Como colofón de corte represivo sicópata, una violencia tan endémica como las polimitas: "yo agarro a un hijo mío ahí y lo arrastro por los pelos que tenga", "cojo a un hijo mío en esa gracia y será la última vez". Además del consabido llamado a la acción policial: "una indisciplina social que debe ser requerida de inmediato", "tenemos que ponerles freno a los subnormales esos", son "actitudes indecentes que no podemos tolerar" pues "pueden estar sobre la tumba de algunos de nuestros familiares y podemos demandarlos", sobre todo por poseer el don de "esas poses y esa chica con su culo para atrás en la tumba de mi abuela que es lo más que quiero en la vida".

Es posible, sin embargo, dado lo apócrifo de la fake internet nuestra de cada día, que la foto en cuestión ni siquiera haya sido tomada en Cuba. Da igual. Aquí la geografía del paredón es lo de menos. La grosería castrista de los cubanos es la que isotrópicamente resulta siempre de la misma ecuación: un parámetro perverso que ni se crea ni se destruye, termodinámica terrorista desde mucho antes y hasta mucho después de la constante universal de los Castro.

¿Por qué no pueden los jóvenes del siglo XXI exhibir su abundancia de vida, acaso para regocijo de unos muertos olvidados en Cuba por los cubanos en estampida? Y, llegado el caso, ¿no es incluso necesario ahora cualquier gesto desacralizador: la piedad de la parodia como antídoto contra el abismo que ha vaciado de sentido a toda institución insular, empezando por la propia muerte, tan mitificada por los matones a perpetuidad en el poder?

Habría que invocar al respecto al fantasma exiliado de un dürakitö octogenario llamado Lorenzo García Vega, quien en sus ensayos estrafalarios no se cansó de pedir para Cuba una Disneylandia como "porvenir de la Nación", emplazada nada más y menos que en la cuna criminal de la Sierra Maestra o el Escambray.

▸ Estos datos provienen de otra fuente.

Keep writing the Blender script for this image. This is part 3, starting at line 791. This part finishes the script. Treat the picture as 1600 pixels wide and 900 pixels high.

Esa Disneylandia con ribetes emancipatorios de cara al futuro para "hacer las delicias de nuestros nietos", esa esperanza con cúpulas de cristal iconoclasta y fantasías libres de comunismo fascista, ese, en fin, prodigo de un país prometido donde la Revolución Cubana nunca haya ocurrido en Cuba, esa visión es la que los millennials y los snowflakes cubanos intuyen hoy por hoy. Una mirada que les da pánico intestinal a los cubanos mayores de 30 años: nosotros, los nacidos en una época con épica cuando el Ministerio del Interior era todavía algo más que soñar.